== COLLECTED MATERIAL ==
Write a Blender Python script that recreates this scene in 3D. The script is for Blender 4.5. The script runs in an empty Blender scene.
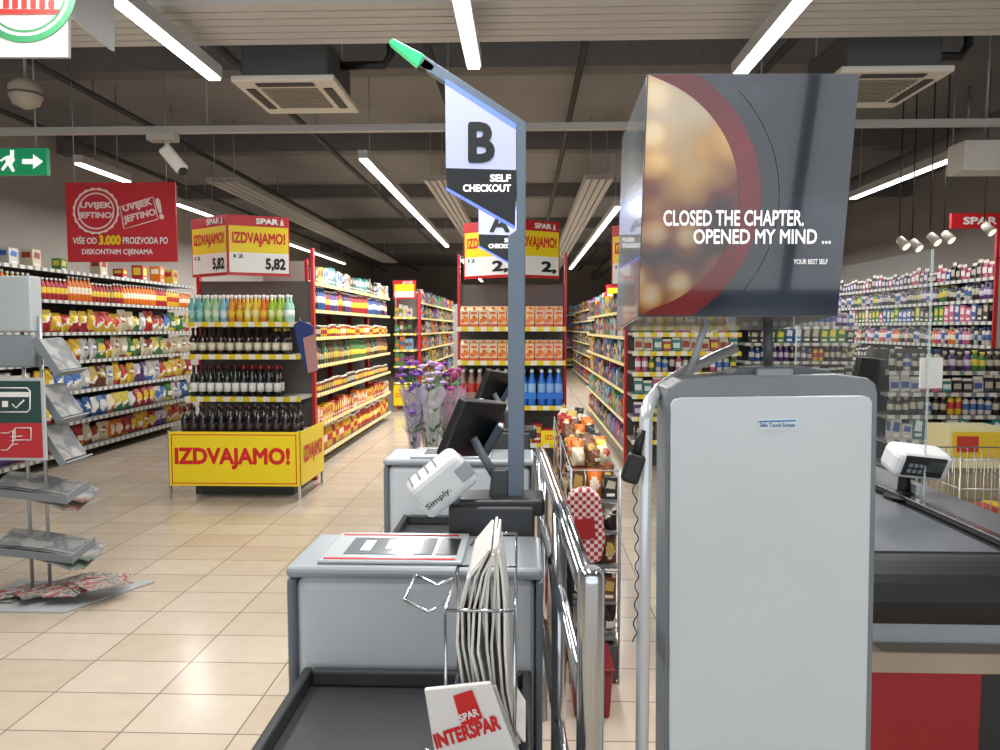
import bpy, bmesh, math, random
from mathutils import Vector, Matrix, Euler
C = bpy.context.scene.collection
random.seed(11)
F = 740.0; H = 1.55
V3 = Vector
NTH = ['first', 'second', 'third', 'fourth', 'fifth', 'sixth', 'seventh', 'eighth', 'ninth', 'tenth']
# ------------------------------------------------------------ camera
cam_d = bpy.data.cameras.new('camera'); cam_d.sensor_width = 36; cam_d.lens = 36*F/1000
cam = bpy.data.objects.new('camera', cam_d); C.objects.link(cam)
cam.location = (0, 0, H)
cam.rotation_euler = (math.pi/2-math.atan(47/F), 0, math.atan(25/F))
bpy.context.scene.camera = cam
RM = cam.rotation_euler.to_matrix()
def W(px, py, Y):
    d = RM @ V3(((px-500)/F, (375-py)/F, -1)); d *= Y/d.y
    return V3((d.x, Y, H+d.z))
def wx(px, Y, py=328): return W(px, py, Y).x
def wz(py, Y, px=525): return W(px, py, Y).z
# ------------------------------------------------------------ materials
def lin(h):
    h = h.lstrip('#'); r = [int(h[i:i+2], 16)/255 for i in (0, 2, 4)]
    return tuple(c/12.92 if c <= .04045 else ((c+.055)/1.055)**2.4 for c in r)+(1,)
MC = {}
def M(hexc, rough=.5, metal=0, emit=0, noise=.0, nscale=8, trans=0, coat=0, alpha=1):
    k = (hexc, rough, metal, emit, noise, nscale, trans, coat, alpha)
    if k in MC: return MC[k]
    m = bpy.data.materials.new('surface_%d' % len(MC)); m.use_nodes = True
    nt = m.node_tree; b = nt.nodes['Principled BSDF']
    c = lin(hexc)
    b.inputs['Base Color'].default_value = c; b.inputs['Roughness'].default_value = rough
    b.inputs['Metallic'].default_value = metal
    if coat: b.inputs['Coat Weight'].default_value = coat
    if trans: b.inputs['Transmission Weight'].default_value = trans
    if alpha < 1: b.inputs['Alpha'].default_value = alpha
    if emit:
        b.inputs['Emission Color'].default_value = c; b.inputs['Emission Strength'].default_value = emit
    if noise:
        tc = nt.nodes.new('ShaderNodeTexCoord'); n = nt.nodes.new('ShaderNodeTexNoise')
        n.inputs['Scale'].default_value = nscale; n.inputs['Detail'].default_value = 4
        mp = nt.nodes.new('ShaderNodeMapRange'); mp.inputs['From Min'].default_value = .3; mp.inputs['From Max'].default_value = .7
        mp.inputs['To Min'].default_value = 1-noise; mp.inputs['To Max'].default_value = 1+noise
        hs = nt.nodes.new('ShaderNodeHueSaturation'); hs.inputs['Color'].default_value = c
        nt.links.new(tc.outputs['Object'], n.inputs['Vector']); nt.links.new(n.outputs['Fac'], mp.inputs['Value'])
        nt.links.new(mp.outputs['Result'], hs.inputs['Value']); nt.links.new(hs.outputs['Color'], b.inputs['Base Color'])
    MC[k] = m; return m
def node_mat(name, rough=.5, metal=0, coat=0):
    m = bpy.data.materials.new(name); m.use_nodes = True
    b = m.node_tree.nodes['Principled BSDF']; b.inputs['Roughness'].default_value = rough; b.inputs['Metallic'].default_value = metal
    b.inputs['Coat Weight'].default_value = coat
    return m, m.node_tree, b
def stripes(name, c1, c2, period, frac, axis='xy'):
    m, nt, b = node_mat(name, .4)
    tc = nt.nodes.new('ShaderNodeTexCoord'); s = nt.nodes.new('ShaderNodeSeparateXYZ'); nt.links.new(tc.outputs['Object'], s.inputs[0])
    a = nt.nodes.new('ShaderNodeMath'); a.operation = 'ADD'
    nt.links.new(s.outputs['X'], a.inputs[0]); nt.links.new(s.outputs['Y'], a.inputs[1])
    d = nt.nodes.new('ShaderNodeMath'); d.operation = 'DIVIDE'; d.inputs[1].default_value = period; nt.links.new(a.outputs[0], d.inputs[0])
    f = nt.nodes.new('ShaderNodeMath'); f.operation = 'FRACT'; nt.links.new(d.outputs[0], f.inputs[0])
    l = nt.nodes.new('ShaderNodeMath'); l.operation = 'LESS_THAN'; l.inputs[1].default_value = frac; nt.links.new(f.outputs[0], l.inputs[0])
    mx = nt.nodes.new('ShaderNodeMix'); mx.data_type = 'RGBA'; nt.links.new(l.outputs[0], mx.inputs[0])
    mx.inputs[6].default_value = lin(c1); mx.inputs[7].default_value = lin(c2)
    nt.links.new(mx.outputs[2], b.inputs['Base Color'])
    return m
def checker(name, c1, c2, scale):
    m, nt, b = node_mat(name, .5)
    tc = nt.nodes.new('ShaderNodeTexCoord'); ck = nt.nodes.new('ShaderNodeTexChecker'); ck.inputs['Scale'].default_value = scale
    ck.inputs['Color1'].default_value = lin(c1); ck.inputs['Color2'].default_value = lin(c2)
    nt.links.new(tc.outputs['Object'], ck.inputs['Vector']); nt.links.new(ck.outputs['Color'], b.inputs['Base Color']); return m
def set_ramp(r, cols):
    r.color_ramp.elements[0].color = lin(cols[0][1]); r.color_ramp.elements[0].position = cols[0][0]
    r.color_ramp.elements[1].color = lin(cols[-1][1]); r.color_ramp.elements[1].position = cols[-1][0]
    for p, c in cols[1:-1]:
        e = r.color_ramp.elements.new(p); e.color = lin(c)
def ramp_mat(name, cols, scale, kind='noise', rough=.4, emit=0, coat=0):
    m, nt, b = node_mat(name, rough, 0, coat)
    tc = nt.nodes.new('ShaderNodeTexCoord')
    n = nt.nodes.new('ShaderNodeTexNoise'); n.inputs['Scale'].default_value = scale; n.inputs['Detail'].default_value = 2; out = n.outputs['Fac']
    r = nt.nodes.new('ShaderNodeValToRGB'); set_ramp(r, cols)
    nt.links.new(tc.outputs['Object'], n.inputs['Vector']); nt.links.new(out, r.inputs[0]); nt.links.new(r.outputs[0], b.inputs['Base Color'])
    if emit: nt.links.new(r.outputs[0], b.inputs['Emission Color']); b.inputs['Emission Strength'].default_value = emit
    return m
# ------------------------------------------------------------ mesh builder
ORG = {}
def frame(d):
    d = d.normalized(); a = V3((0, 0, 1)) if abs(d.z) < .9 else V3((1, 0, 0))
    u = d.cross(a).normalized(); return u, d.cross(u).normalized()
class MB:
    def __init__(s): s.v = []; s.f = []; s.m = []; s.s = []
    def add(s, vs, fs, mi=0, sm=False):
        o = len(s.v); s.v += [V3(p) for p in vs]
        for i, f in enumerate(fs):
            s.f.append([o+k for k in f]); s.m.append(mi[i] if isinstance(mi, list) else mi); s.s.append(sm)
        return s
    def box(s, x0, x1, y0, y1, z0, z1, mi=0):
        return s.add([(x, y, z) for z in (z0, z1) for y in (y0, y1) for x in (x0, x1)],
                     [(0, 2, 3, 1), (4, 5, 7, 6), (0, 1, 5, 4), (2, 6, 7, 3), (0, 4, 6, 2), (1, 3, 7, 5)], mi)
    def obox(s, c, size, rot, mi=0):
        R = Euler(rot).to_matrix(); c = V3(c); hx, hy, hz = [k/2 for k in size]
        return s.add([c+R@V3((x, y, z)) for z in (-hz, hz) for y in (-hy, hy) for x in (-hx, hx)],
                     [(0, 2, 3, 1), (4, 5, 7, 6), (0, 1, 5, 4), (2, 6, 7, 3), (0, 4, 6, 2), (1, 3, 7, 5)], mi)
    def tube(s, pts, r, n=8, mi=0, caps=True):
        pts = [V3(p) for p in pts]; rs = r if isinstance(r, (list, tuple)) else [r]*len(pts)
        vs = []; u0 = None
        for i, p in enumerate(pts):
            d = (pts[min(i+1, len(pts)-1)]-pts[max(i-1, 0)])
            if u0 is None: u, w = frame(d)
            else:
                dn = d.normalized(); u = (u0-dn*u0.dot(dn)).normalized(); w = dn.cross(u)
            u0 = u
            for k in range(n):
                a = 2*math.pi*k/n; vs.append(p+(u*math.cos(a)+w*math.sin(a))*rs[i])
        fs = []
        for i in range(len(pts)-1):
            for k in range(n): fs.append((i*n+k, i*n+(k+1) % n, (i+1)*n+(k+1) % n, (i+1)*n+k))
        s.add(vs, fs, mi, True)
        if caps:
            o = len(s.v)-len(vs)
            s.f.append([o+k for k in range(n)][::-1]); s.m.append(mi); s.s.append(False)
            s.f.append([o+(len(pts)-1)*n+k for k in range(n)]); s.m.append(mi); s.s.append(False)
        return s
    def lathe(s, prof, c=(0, 0, 0), n=12, mi=0):
        c = V3(c); vs = []
        for r, z in prof:
            for k in range(n):
                a = 2*math.pi*k/n; vs.append(c+V3((r*math.cos(a), r*math.sin(a), z)))
        fs = []; ms = []
        for i in range(len(prof)-1):
            for k in range(n):
                fs.append((i*n+k, i*n+(k+1) % n, (i+1)*n+(k+1) % n, (i+1)*n+k)); ms.append(mi[i] if isinstance(mi, list) else mi)
        fs.append(tuple(range(n))[::-1]); ms.append(ms[0]); fs.append(tuple(range(len(vs)-n, len(vs)))); ms.append(ms[-2])
        return s.add(vs, fs, ms, True)
    def prism(s, pts, ext, mi=0):
        pts = [V3(p) for p in pts]; n = len(pts); ext = V3(ext)
        return s.add(pts+[p+ext for p in pts], [tuple(range(n))[::-1], tuple(range(n, 2*n))]+[(i, (i+1) % n, n+(i+1) % n, n+i) for i in range(n)], mi)
    def ball(s, c, r, mi=0, n=8, sz=1):
        pr = [(max(.001, r*math.sin(math.pi*i/n)), -r*sz*math.cos(math.pi*i/n)) for i in range(n+1)]
        return s.lathe(pr, c, n+2, mi)
    def mesh(s, name, mats, org=V3((0, 0, 0)), recalc=True):
        me = bpy.data.meshes.new(name); me.from_pydata([p-org for p in s.v], [], s.f)
        for m in (mats if isinstance(mats, (list, tuple)) else [mats]): me.materials.append(m)
        for i, p in enumerate(me.polygons): p.material_index = s.m[i]; p.use_smooth = s.s[i]
        if recalc:
            bm = bmesh.new(); bm.from_mesh(me); bmesh.ops.recalc_face_normals(bm, faces=bm.faces); bm.to_mesh(me); bm.free()
        me.update(); return me
    def build(s, name, mats, parent=None, bevel=0, recalc=True):
        if parent is not None: org = ORG[parent.name]
        else:
            xs = [p.x for p in s.v]; ys = [p.y for p in s.v]; zs = [p.z for p in s.v]
            org = V3(((min(xs)+max(xs))/2, (min(ys)+max(ys))/2, min(zs)))
        o = bpy.data.objects.new(name, s.mesh(name, mats, org, recalc)); C.objects.link(o)
        if parent is not None: o.parent = parent
        else: o.location = org
        ORG[o.name] = org
        if bevel:
            b = o.modifiers.new('bevel', 'BEVEL'); b.width = bevel; b.segments = 3; b.limit_method = 'ANGLE'
        return o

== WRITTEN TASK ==
Copy every line of the listing where the word "scene" appears.

== EXERCISE ANSWER ==
Write a Blender Python script that recreates this scene in 3D. The script is for Blender 4.5. The script runs in an empty Blender scene.
C = bpy.context.scene.collection
bpy.context.scene.camera = cam